Given this endless chronicle of national implosion, I won't try -- for the umpteenth time -- to catalogue the crimes and catastrophes here, despite the fact that this week offers a good opportunity for summing up our world of hurt. There are too many, and they are too well known. Except for those that are not, of course, of which I expect there is a huge quantity. [...]
Most people have completely failed to perceive the magnitude of the Bush crime, because they see it as limited to "merely" dumb policies, poorly implemented, by incompetent stewards of government. Would that that were so. We'd be so much better off as a country and as a world had it been only that. [...]
This president -- and indeed the entire movement of regressive politics these last three decades (which I refer to as Reaganism-Bushism) -- can only be properly understood as class warfare. Its purpose was never to make America a better place. Indeed, if we define America as a country belonging to its 300 million inhabitants, then the purpose was actually precisely the opposite. The mission of this ideology was in fact to diminish, if not impoverish, the vast bulk of these citizens so that the already massively wealthy among them could become obscenely wealthy. [...]
In short, if you merely hate the Bush administration for driving the country into penury, making us hated around the world, bringing on a global economic crisis, ignoring when not exacerbating a looming environmental catastrophe of planetary proportions, killing a million Iraqis on the basis of a host of lies, letting New Orleans drown, trying to wreck Social Security, sleeping through (at best) the worst terrorist attack on our shores, allowing -- when not assisting -- the Middle East in going up in flames, or dividing our country internally -- if that's "all" you've got against these guys, then you have no idea how bad it really is.
Because how bad it really is can be found in the same place where one sees the difference between first-degree murder and involuntary manslaughter. The latter is a crime of ineptitude, the former one of intent. If you are fooled into thinking -- as I suspect that most Americans have been -- that the Bush administration was just a bunch of bungling ideologues who governed like Keystone Kops, then you will have been duped by the crime of the century. For at bottom these were kleptocrats, pure and simple. They came to steal, not to serve, and -- with the chief exception of their foiled Social Security raid -- they accomplished their mission rather handily. This was class warfare, and we lost badly. [...]
This has been, indeed, the crime of the century, and my only hope at this point is that it will ultimately be recognized as such. Right now, we are far from that.

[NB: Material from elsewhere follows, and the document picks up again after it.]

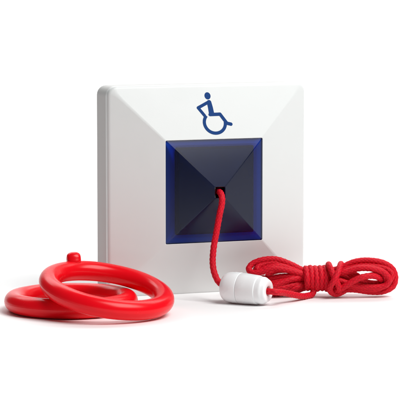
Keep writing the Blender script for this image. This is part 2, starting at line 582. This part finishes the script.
def lug_row(shape, off, shrink):
    return [bm.verts.new(base + tan_v * (x * shrink) + up_v * (3.1 + (y - 3.1) * shrink) + th_v * off) for x, y in shape]


rows_l = [(-2.75, .45), (-2.62, .60), (-2.25, .77), (-1.6, .90), (-.7, .98)]
loops = [lug_row(inner, -2.3, 1.0), lug_row(inner, -2.72, 1.15)] + [lug_row(outer, o_, k_) for o_, k_ in rows_l] + \
        [lug_row(outer, -o_, k_) for o_, k_ in rows_l[::-1]] + [lug_row(inner, 2.72, 1.15), lug_row(inner, 2.3, 1.0)]
loft(bm, loops + [loops[0]])
finish('lug', bm, M_RED, up)


# ------------------------------------------------------------------ studio light
def area(name, loc, target, sx, sy, watts, col=(1, 1, 1)):
    l = bpy.data.lights.new(name, 'AREA')
    l.shape = 'RECTANGLE'
    l.size, l.size_y = sx, sy
    l.energy = watts
    l.color = col
    o = bpy.data.objects.new(name, l)
    COL.objects.link(o)
    o.location = loc
    o.rotation_euler = (Vector(target) - Vector(loc)).to_track_quat('-Z', 'Y').to_euler()
    return o


area('softbox_key', (0.44, -0.36, 0.78), (0, 0, 0.03), 0.6, 0.6, 9.5, (1, 1, .995))
area('background_lamp', (0, 0.84, 0.92), (0, 0.72, 0), 1.8, 0.8, 14.5)

w = bpy.data.worlds.new('World')
sc.world = w
w.use_nodes = True
w.node_tree.nodes['Background'].inputs['Color'].default_value = (1, 1, 1, 1)
w.node_tree.nodes['Background'].inputs['Strength'].default_value = .06

# ------------------------------------------------------------------ camera
cam = bpy.data.cameras.new('camera')
cam.sensor_width = 36
cam.lens = 36 * F_PX / 400
cam.clip_start, cam.clip_end = .02, 50
co = bpy.data.objects.new('camera', cam)
COL.objects.link(co)
co.location = Vector((0, -CAM_D, CAM_H)) * MM
co.rotation_euler = (PI / 2 - TH, 0, 0)
sc.camera = co

sc.view_settings.view_transform = 'Standard'
sc.view_settings.look = 'None'
sc.view_settings.exposure = 0
sc.view_settings.gamma = 1
sc.cycles.max_bounces = 12
sc.cycles.transparent_max_bounces = 16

Most Americans abhor the Bush administration to the point where quite a large percentage would probably be willing to call it the worst in American history. But that fails completely to do it justice, because it still misses the crucial question of intention. The difference between the perception of the Bush administration and the true reality of its mission accomplished is the difference between a well-intentioned bungler and a vicious, though friendly, predator. [...]
Maybe the one thing I got out of the horror of the last eight years was a lesson in political culture. I learned that he who goes looking for rational thought or dialogue among the ranks of the regressives will come home a confused, addled and empty-handed fellow. That's what I was half a decade ago when that revelation whacked me across the forehead. I couldn't believe what I was witnessing. I couldn't believe that most of my fellow citizens could believe what we were witnessing.